Cloverdale has a small-town feel that the rest of Surrey lost a long time ago. The historic downtown still has independent shops, the rodeo grounds still draw a crowd in May, and you can be at a coffee shop or a hardware store in five minutes from most of the parks. It hasn't been swallowed by big-box sprawl the way Newton or Whalley have.
Most mobile home buyers in Cloverdale fall into two camps: retirees who've sold a detached home and want to bank the rest, and younger buyers who want ownership without a million-dollar mortgage. The parks themselves vary — some are 55+, some are family-friendly, some allow pets, some don't. That's the first thing to check when you're shortlisting.
Commute-wise, you've got Highway 10, the Fraser Highway, and 176th Street all running through. Skytrain isn't here yet, but the Surrey-Langley extension is coming. Schools are decent. Parks and trails are everywhere. It's still one of the more livable corners of Surrey.

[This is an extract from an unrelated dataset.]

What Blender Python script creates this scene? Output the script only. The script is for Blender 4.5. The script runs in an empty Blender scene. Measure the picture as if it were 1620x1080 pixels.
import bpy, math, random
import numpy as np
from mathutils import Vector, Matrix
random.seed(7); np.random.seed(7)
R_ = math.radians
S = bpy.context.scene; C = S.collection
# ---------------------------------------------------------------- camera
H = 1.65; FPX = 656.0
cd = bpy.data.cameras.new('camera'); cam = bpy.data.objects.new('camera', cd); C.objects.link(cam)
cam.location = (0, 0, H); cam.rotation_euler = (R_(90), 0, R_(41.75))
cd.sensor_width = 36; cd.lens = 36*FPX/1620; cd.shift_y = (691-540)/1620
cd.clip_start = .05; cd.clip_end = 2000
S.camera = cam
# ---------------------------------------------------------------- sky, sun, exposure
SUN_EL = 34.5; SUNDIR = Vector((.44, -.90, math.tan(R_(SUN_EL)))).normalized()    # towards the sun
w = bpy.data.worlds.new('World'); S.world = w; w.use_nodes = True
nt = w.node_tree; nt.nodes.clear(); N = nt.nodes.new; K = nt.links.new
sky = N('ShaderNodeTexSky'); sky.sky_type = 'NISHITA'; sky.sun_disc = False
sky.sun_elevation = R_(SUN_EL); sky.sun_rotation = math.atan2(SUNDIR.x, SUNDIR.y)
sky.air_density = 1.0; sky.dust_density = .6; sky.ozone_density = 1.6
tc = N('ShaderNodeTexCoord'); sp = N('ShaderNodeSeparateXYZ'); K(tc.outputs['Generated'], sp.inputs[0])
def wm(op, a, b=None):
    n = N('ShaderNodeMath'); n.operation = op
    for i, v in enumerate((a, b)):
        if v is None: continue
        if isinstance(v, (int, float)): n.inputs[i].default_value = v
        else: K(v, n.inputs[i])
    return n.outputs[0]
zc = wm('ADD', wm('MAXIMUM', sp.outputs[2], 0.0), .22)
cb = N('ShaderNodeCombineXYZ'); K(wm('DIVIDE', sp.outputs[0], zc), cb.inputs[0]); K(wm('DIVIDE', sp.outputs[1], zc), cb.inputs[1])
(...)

What to Expect at This Price Point
Mobile homes in Cloverdale range widely. Older single-wides in basic condition can come in well under $200K. Renovated double-wides in the better parks push past $400K. Most fall somewhere in the middle. Square footage runs from about 700 to 1,400. You'll usually get two or three bedrooms, one or two baths, a small yard or deck, and a parking pad.
Pad rent (the monthly lease for the land) is the number that catches people off guard. It typically runs $700 to $1,100, sometimes more, and it usually goes up annually. That fee covers the land, often water and sewer, and park maintenance. Always ask for the most recent pad rent, what it includes, what the recent increases have been, and whether there are any pending park sales or redevelopment plans.
Mobile home demand in Cloverdale has held up because nothing else in Surrey is this affordable. When detached prices climb, more buyers shift to mobile homes. When pad rents climb sharply or a park gets sold for redevelopment, sentiment cools fast. Inventory tends to be thin year-round — there just aren't that many of these to begin with — so if you find one in a stable, well-run park at a fair price, it usually sells quickly. The wild cards are park-specific. A great home in a struggling park is harder to move than an average home in a well-managed one.